Supporting researcher development at TORCH

“I arrived at the University of Oxford as a British Academy International Newton Fellow at the Faculty of History and attached to Pembroke College in 2018. My college mentor Adrian Gregory introduced me to the poet and professor of English Literature Kate McLoughlin during my first month in Oxford. This turned out to be a match made in heaven.”

Dr Suzan Meryem Rosita Kalayci works on silence and silences with a particular interest in the history of the Armenian genocide. Her first encounter with TORCH was through our New Networks funding scheme, which funds up to three new interdisciplinary research networks a term. In the last eight years, it has provided key seed funding to 54 networks.

Together with Professor Kate McLoughlin and psychologist Dr Willem Kuyken, Dr Kalayci founded the Silence Hub (SH). Grown from a project called “Into Silence”, a series of silent performances in an array of mediums, the Silence Hub is an inter-disciplinary and public-facing network enabling those interested in silence to come together to share ideas and experience the power of soundlessness.

silence

Dr Kalayci is clear about the benefits of building this network through TORCH: “As an early career researcher supported by TORCH, I learned a lot. With cultural programming, it is all in the small details. And the TORCH team has been fantastic guiding me through all the different processes and how-to-dos (and how-to-not-dos!). Plus, the public profile you get as a researcher is great: I have been contacted by literary magazines and journalists (asking for interviews), incoming graduate students (asking for supervision), interested researchers (asking for collaborations)... you name it!”

Now, Dr Kalayci is completing a book entitled Reading Silences: Essays on Women, Memory and War in 20th Century Turkey to be published with De Gruyter later this year.

As part of her work to broaden research on the Armenian Genocide, Dr Kalayci also applied for further TORCH Network funding, working with Professor Theo Maarten van Lint to create the Oxford Network for Armenian Genocide Research. As one of the first of the 20th century’s many genocides, the Armenian genocide provides a unique way into understanding the connective histories of state-sponsored human rights abuses in recent history. A central aim of the network is to make the Armenian genocide part of global conversations about human rights, witness and genocide prevention.

Most recently, the network held an enlightening conversation on Women, Storytelling, Silence, and War, which focused on the work of the International Armenian Literary Alliance and the role storytelling can play in imagining futures after war.
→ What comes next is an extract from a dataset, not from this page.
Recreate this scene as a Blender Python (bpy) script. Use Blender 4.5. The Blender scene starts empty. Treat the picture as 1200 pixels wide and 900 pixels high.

Dr Kalayci has now brought together these two strands of her research to inform Syria and Silence, a project funded by TORCH’s Humanities Cultural Programme. HCP supports research-fuelled cultural activity, with a focus on widening engagement. The Syria and Silence project includes a vibrant (and often noisy!) range of activity involving the public in Syrian literature, including a pop-up library, a writing competition, and talks from Syrian writers of three different generations.

 

Women, Storytelling, Silence and War

https://www.youtube.com/embed/rPXozXAa4bc

 

Dr Kalayci believes that her experiences with TORCH have helped her to build a career path she finds fulfilling:

"I am continuing my work as a historian, and have just been awarded a British Academy Postdoctoral Fellowship in History to write a new book, but I am also very excited to continue my spiritual work as St Hilda’s College Chaplain. To be an early career researcher today is challenging because most career paths are not linear anymore, but it gives us the chance to build our academic careers from different angles. TORCH definitely helped me with that.”